- _Exercise objective_
All of the material below is to be restated word for word, apart from the pictures.

..............................

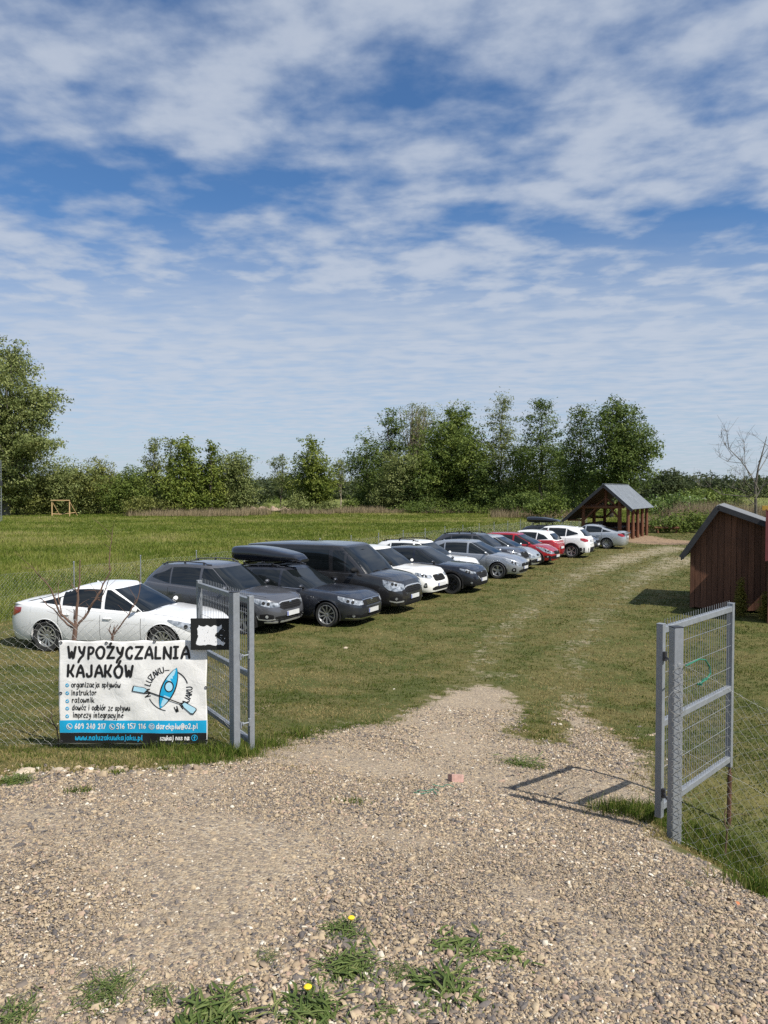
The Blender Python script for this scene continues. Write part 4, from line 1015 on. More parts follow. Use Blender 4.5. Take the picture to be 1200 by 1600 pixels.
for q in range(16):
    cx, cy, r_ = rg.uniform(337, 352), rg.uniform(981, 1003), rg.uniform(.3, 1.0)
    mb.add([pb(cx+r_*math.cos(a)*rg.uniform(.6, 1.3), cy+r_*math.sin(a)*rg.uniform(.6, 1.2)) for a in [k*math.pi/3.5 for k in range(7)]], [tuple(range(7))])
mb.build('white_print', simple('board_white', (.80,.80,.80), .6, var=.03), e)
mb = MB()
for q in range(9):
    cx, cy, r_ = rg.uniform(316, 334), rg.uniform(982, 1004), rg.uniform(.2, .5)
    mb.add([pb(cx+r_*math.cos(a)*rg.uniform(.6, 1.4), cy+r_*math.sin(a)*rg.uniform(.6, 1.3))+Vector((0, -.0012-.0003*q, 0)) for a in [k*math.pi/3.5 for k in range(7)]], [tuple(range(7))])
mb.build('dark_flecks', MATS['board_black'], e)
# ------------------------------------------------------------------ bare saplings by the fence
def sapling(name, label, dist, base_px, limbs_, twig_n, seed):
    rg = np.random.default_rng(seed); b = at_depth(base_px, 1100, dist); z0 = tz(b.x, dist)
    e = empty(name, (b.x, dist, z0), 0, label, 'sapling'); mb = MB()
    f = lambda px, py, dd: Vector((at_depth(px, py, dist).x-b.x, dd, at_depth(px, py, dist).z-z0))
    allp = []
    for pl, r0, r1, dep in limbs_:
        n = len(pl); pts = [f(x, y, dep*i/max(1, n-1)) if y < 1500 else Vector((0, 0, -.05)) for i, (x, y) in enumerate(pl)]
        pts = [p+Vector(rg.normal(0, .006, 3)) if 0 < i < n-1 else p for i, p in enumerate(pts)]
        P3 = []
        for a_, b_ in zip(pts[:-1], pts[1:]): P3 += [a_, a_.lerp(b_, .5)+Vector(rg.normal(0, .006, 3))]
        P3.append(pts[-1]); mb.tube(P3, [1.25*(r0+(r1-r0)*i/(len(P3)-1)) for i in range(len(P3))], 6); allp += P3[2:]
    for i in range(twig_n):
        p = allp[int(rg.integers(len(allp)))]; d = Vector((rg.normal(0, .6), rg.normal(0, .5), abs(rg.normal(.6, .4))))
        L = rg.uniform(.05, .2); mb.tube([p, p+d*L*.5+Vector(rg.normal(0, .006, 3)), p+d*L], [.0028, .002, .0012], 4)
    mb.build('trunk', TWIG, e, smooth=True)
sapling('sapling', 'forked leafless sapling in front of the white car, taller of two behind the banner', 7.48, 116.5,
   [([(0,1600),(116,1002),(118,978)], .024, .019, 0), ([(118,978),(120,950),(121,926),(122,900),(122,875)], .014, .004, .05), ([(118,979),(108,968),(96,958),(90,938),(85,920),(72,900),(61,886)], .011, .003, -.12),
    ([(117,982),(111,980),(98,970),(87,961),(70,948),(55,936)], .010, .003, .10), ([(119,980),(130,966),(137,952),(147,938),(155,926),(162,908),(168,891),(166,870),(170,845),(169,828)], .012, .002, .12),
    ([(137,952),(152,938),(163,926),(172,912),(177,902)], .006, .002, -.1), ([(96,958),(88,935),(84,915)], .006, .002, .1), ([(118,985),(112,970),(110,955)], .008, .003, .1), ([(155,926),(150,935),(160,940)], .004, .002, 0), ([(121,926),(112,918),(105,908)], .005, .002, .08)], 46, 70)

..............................

- _Exercise solution_
The Blender Python script for this scene continues. Write part 4, from line 1015 on. More parts follow. Use Blender 4.5. Take the picture to be 1200 by 1600 pixels.
for q in range(16):
    cx, cy, r_ = rg.uniform(337, 352), rg.uniform(981, 1003), rg.uniform(.3, 1.0)
    mb.add([pb(cx+r_*math.cos(a)*rg.uniform(.6, 1.3), cy+r_*math.sin(a)*rg.uniform(.6, 1.2)) for a in [k*math.pi/3.5 for k in range(7)]], [tuple(range(7))])
mb.build('white_print', simple('board_white', (.80,.80,.80), .6, var=.03), e)
mb = MB()
for q in range(9):
    cx, cy, r_ = rg.uniform(316, 334), rg.uniform(982, 1004), rg.uniform(.2, .5)
    mb.add([pb(cx+r_*math.cos(a)*rg.uniform(.6, 1.4), cy+r_*math.sin(a)*rg.uniform(.6, 1.3))+Vector((0, -.0012-.0003*q, 0)) for a in [k*math.pi/3.5 for k in range(7)]], [tuple(range(7))])
mb.build('dark_flecks', MATS['board_black'], e)
# ------------------------------------------------------------------ bare saplings by the fence
def sapling(name, label, dist, base_px, limbs_, twig_n, seed):
    rg = np.random.default_rng(seed); b = at_depth(base_px, 1100, dist); z0 = tz(b.x, dist)
    e = empty(name, (b.x, dist, z0), 0, label, 'sapling'); mb = MB()
    f = lambda px, py, dd: Vector((at_depth(px, py, dist).x-b.x, dd, at_depth(px, py, dist).z-z0))
    allp = []
    for pl, r0, r1, dep in limbs_:
        n = len(pl); pts = [f(x, y, dep*i/max(1, n-1)) if y < 1500 else Vector((0, 0, -.05)) for i, (x, y) in enumerate(pl)]
        pts = [p+Vector(rg.normal(0, .006, 3)) if 0 < i < n-1 else p for i, p in enumerate(pts)]
        P3 = []
        for a_, b_ in zip(pts[:-1], pts[1:]): P3 += [a_, a_.lerp(b_, .5)+Vector(rg.normal(0, .006, 3))]
        P3.append(pts[-1]); mb.tube(P3, [1.25*(r0+(r1-r0)*i/(len(P3)-1)) for i in range(len(P3))], 6); allp += P3[2:]
    for i in range(twig_n):
        p = allp[int(rg.integers(len(allp)))]; d = Vector((rg.normal(0, .6), rg.normal(0, .5), abs(rg.normal(.6, .4))))
        L = rg.uniform(.05, .2); mb.tube([p, p+d*L*.5+Vector(rg.normal(0, .006, 3)), p+d*L], [.0028, .002, .0012], 4)
    mb.build('trunk', TWIG, e, smooth=True)
sapling('sapling', 'forked leafless sapling in front of the white car, taller of two behind the banner', 7.48, 116.5,
   [([(0,1600),(116,1002),(118,978)], .024, .019, 0), ([(118,978),(120,950),(121,926),(122,900),(122,875)], .014, .004, .05), ([(118,979),(108,968),(96,958),(90,938),(85,920),(72,900),(61,886)], .011, .003, -.12),
    ([(117,982),(111,980),(98,970),(87,961),(70,948),(55,936)], .010, .003, .10), ([(119,980),(130,966),(137,952),(147,938),(155,926),(162,908),(168,891),(166,870),(170,845),(169,828)], .012, .002, .12),
    ([(137,952),(152,938),(163,926),(172,912),(177,902)], .006, .002, -.1), ([(96,958),(88,935),(84,915)], .006, .002, .1), ([(118,985),(112,970),(110,955)], .008, .003, .1), ([(155,926),(150,935),(160,940)], .004, .002, 0), ([(121,926),(112,918),(105,908)], .005, .002, .08)], 46, 70)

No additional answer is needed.